I am at the beginning of a Fellowship with Random String, a programme produced by Ludic Rooms, a non-profit postdigital arts organisation based in Coventry. The fellowship runs from November 2018 – March 2019. This blog will be an anchor point over the next 5 months; a place for me to discuss and reflect on discoveries I make and new experiences I encounter.

The Random String Fellowship programme is a unique opportunity for practising artists and creatives from any discipline, including visual arts, music, literature and performing arts, who are interested in embarking on their first technology-focused creative enquiry. The fellowship promises to enable practising artists to play, learn and develop ideas for new work using interactive technology. Fellowships are supported by assigned mentors who will be a point of contact throughout the programme. There will be skill sharing sessions as well as opportunities to go and see exhibitions etc. Fellowships commenced with a day long symposium which provided a plethora of inspiration and contextual information, (which I will speak more about in a later blog post).  There are 8 Fellows in total, all of whom get to meet each other as well as mentors and Random String staff during an upcoming 2 day residential at the end of November. It will be interesting to see the diversity of the backgrounds of the other selected Fellows, especially as the Fellowship was open to multi-disciplinary practices. I wonder how we will each impact on each others work, and whether there will be any collaboration.

I should give a brief introduction to my art practice for those who are not familiar with my work / previous blogs, so that my start point is clear whilst illustrating the lens through which I view the world. This should then clearly establish the contextual position from which the direction that my experimentation will take is informed.

Up until this point in time my practice has been driven by perception through bodily experience, concerned with notions of the abject, autonomous body. Through my exploration of the materiality of the body I attempt to connect with the innately performative body in view of it’s visceral, abject qualities. Through the re-presentation of bodily materials (such as hair or skin), that have universal familiarity through subjective experience, I am interested in how the gap between viewer and artwork or artist can be bridged; the viewer becomes hyper-aware of their own body, therefore having an empathetic, perceived physical experience.

Satellite, 2018, Menstrual fluid & resin.

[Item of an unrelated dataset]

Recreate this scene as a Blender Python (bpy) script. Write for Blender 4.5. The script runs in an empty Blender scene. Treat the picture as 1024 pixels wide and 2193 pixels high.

I often use my body within my practice as a way of reclaiming space and time. This reclamation is motivated by my desire to challenge, illuminate and confront the expectations of women to exist within a restrictive framework of socially expected behaviour in a patriarchal society. I am fascinated with the public-private and appropriate-inappropriate dichotomy that surrounds discussions in relation to the body. My questioning is driven by assumed acceptable modes of behaviour in society, specifically when discussing the concept of the female in public space.

As a mother I feel much conflict between the label of mother and how I feel as a mother, artist, feminist, etc. The notion of what qualities society thinks makes a ‘good’ mother is problematic and I wonder how the role is performed on a day to day basis.

Mothers pride, 2017, 9 hour durational performance, Buzzcut Festival, Glasgow. Photo credit: Beth Chalmers.

Through the juxtaposition of the immediacy of the body as battery of memory, as site and material, and domestic, seemingly nostalgic, memory-imbued objects which often carry immersive qualities through scent, (such as bread, milk or soap) I am interested in how time and memory become elastic; and how meaning is an inherently subjective perspective.

My practice is seeded in a fine art background, which extends beyond singular methods of making. I often make objects and images using the body/body matter; over the past 3 years I have been working in an increasingly performative / action-based / durational way, with time being a material of importance in my explorations. With a practice that is predominantly process driven I have been curious as to where both the body and the performance space begins and ends. Previously this has been challenged through installACTION whilst examining the residual traces from performative action, but I am looking to challenge this further.

I have never worked with technology (beyond a digital camera) as a main medium in my practice. I have previously been resistant to technology/digital elements; often attempting to create situations that are rooted in the physical and the here and now opposed to virtual spaces, holding the physicality of the body and the fabric of time as an element of importance. I have previously expressed my unease with technology through the dissertation I wrote during my BA(hons) Fine Art and also through the performance for camera made in 2016 called Made Up. I am aware though that my opinion towards technology may be bias due to my parental fear of losing my children to the screen forever! I now accept that times have changed and that technology is actually a large and valid part of our everyday lives. As we live so much of our lives digitally I am interested in how my practice may evolve if technology were to be introduced. I am curious to explore how technology may be considered to be an extension of the body, how it may not actually be as separate from us as I have previously thought. I need to explore this medium to truly understand it’s capacities. I am aware that there are so many technological tools that I don’t even know exist, and so keeping an open mind as I navigate my way through this fellowship is crucial. I have some initial questions on my mind during this beginning part… How can I explore the body through technology? What data can my body produce? Are our bodies separate from technology or does technology become an extension of both our body and our being? Big questions… but it is this standpoint that I take to commence this period of experimentation, which I hope to keep as open as possible, giving focus to testing and exploring opposed to end outcomes.